Если вы подъезжали на машине и, заблудившись, спрашивали, как проехать в Сиверскую на Пушкинскую улицу, любой встречный тут же спрашивал: «Вы, наверное, к нашему Шварцу?» — и показывал дорогу. Если вы выходили из электрички и оказывались на остановке автобуса или такси, можно было спросить: «Как проехать к Шварцу?» — и любой с радостью объяснял. Сказать, что Исаака Иосифовича там знали и гордились им, — мало… Его любили. Нередко, бывая там, я видела соседей, заходивших что-то рассказать, посоветоваться. Понятно, что его все знали, но удивительно, что он всех знал и про всех все помнил! А с каким артистизмом он рассказывал забавные случаи из своей деревенской жизни!

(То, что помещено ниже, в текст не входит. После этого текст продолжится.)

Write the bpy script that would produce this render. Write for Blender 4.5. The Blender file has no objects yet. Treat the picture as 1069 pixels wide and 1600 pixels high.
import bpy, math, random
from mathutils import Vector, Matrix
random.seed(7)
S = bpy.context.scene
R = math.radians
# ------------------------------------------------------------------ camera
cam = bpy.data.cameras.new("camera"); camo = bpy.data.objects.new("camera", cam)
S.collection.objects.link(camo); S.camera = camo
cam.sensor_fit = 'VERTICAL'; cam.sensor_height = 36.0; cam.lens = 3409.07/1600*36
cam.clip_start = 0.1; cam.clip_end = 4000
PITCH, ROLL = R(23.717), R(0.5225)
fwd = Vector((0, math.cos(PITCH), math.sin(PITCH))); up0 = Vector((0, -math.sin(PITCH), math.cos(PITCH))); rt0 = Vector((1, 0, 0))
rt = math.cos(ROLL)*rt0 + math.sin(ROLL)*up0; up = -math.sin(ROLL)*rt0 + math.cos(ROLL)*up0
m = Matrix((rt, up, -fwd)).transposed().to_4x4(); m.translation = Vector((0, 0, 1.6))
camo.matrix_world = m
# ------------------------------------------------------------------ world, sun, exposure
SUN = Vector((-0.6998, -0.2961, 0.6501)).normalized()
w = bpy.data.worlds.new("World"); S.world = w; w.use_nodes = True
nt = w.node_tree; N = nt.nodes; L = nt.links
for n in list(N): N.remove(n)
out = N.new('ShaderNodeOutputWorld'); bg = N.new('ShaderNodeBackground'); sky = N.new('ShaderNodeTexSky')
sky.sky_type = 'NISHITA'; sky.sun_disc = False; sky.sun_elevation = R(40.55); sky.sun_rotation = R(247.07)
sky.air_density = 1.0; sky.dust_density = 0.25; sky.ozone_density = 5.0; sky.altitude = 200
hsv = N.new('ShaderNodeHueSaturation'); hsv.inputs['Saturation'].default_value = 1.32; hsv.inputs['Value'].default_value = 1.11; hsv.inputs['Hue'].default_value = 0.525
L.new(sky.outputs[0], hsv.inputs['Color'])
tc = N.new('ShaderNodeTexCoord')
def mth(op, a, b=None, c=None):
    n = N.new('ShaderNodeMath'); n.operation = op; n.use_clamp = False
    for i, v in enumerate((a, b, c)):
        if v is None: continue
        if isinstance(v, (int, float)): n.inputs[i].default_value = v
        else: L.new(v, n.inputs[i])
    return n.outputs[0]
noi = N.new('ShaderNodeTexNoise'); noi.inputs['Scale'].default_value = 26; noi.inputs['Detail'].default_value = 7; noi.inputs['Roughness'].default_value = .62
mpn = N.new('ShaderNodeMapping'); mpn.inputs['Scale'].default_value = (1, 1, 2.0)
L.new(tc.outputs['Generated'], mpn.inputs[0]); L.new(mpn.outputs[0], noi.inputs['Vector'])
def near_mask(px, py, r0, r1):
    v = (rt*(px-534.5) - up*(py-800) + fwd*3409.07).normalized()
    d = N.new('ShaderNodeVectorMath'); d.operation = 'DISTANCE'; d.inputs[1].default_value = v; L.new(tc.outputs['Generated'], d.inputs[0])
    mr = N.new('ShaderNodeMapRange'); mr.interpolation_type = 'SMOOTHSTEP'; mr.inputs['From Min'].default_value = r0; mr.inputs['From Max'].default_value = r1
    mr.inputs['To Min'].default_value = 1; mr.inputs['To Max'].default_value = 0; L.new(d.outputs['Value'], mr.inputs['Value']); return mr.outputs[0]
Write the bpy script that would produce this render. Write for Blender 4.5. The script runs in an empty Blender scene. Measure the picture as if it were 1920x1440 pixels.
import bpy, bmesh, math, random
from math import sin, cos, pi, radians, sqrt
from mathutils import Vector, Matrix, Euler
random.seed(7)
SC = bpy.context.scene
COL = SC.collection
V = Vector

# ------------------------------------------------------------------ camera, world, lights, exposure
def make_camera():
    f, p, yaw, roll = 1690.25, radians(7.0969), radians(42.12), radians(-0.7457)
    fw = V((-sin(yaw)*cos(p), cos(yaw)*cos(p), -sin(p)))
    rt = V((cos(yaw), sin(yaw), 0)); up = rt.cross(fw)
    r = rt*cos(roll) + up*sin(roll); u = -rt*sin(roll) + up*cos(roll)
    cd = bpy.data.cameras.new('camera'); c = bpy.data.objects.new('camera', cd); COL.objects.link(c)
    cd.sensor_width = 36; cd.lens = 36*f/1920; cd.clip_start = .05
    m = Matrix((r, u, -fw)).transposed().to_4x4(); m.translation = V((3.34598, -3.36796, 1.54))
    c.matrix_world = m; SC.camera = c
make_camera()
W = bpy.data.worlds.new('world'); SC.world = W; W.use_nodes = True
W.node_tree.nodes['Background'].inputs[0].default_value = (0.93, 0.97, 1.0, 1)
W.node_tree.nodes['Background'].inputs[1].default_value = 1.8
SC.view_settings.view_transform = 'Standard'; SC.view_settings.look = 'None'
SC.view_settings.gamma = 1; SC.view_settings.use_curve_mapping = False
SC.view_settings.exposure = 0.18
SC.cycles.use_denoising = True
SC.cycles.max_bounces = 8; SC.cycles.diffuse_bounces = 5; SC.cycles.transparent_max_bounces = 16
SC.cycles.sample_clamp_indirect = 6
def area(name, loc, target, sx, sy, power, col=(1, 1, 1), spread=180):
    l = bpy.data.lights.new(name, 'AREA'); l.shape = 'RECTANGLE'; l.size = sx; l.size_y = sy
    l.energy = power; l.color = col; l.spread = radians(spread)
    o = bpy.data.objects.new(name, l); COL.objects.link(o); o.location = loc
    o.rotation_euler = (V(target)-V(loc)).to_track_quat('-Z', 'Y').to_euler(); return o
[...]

Прощание с Исааком Шварцем было в сиверском Доме культуры, где каждый год он устраивал творческие встречи. Они приходили всегда, и пришли в этот день. Их было очень много, они шли и шли… Как искренне и просто они говорили, как плакали — ведь 40 лет великий Шварц был для них просто Исааком Иосифовичем — другом, соседом… А над залом звучала его Музыка, делая их слова такими значимыми, высокими… Как это всегда происходило с музыкой Шварца.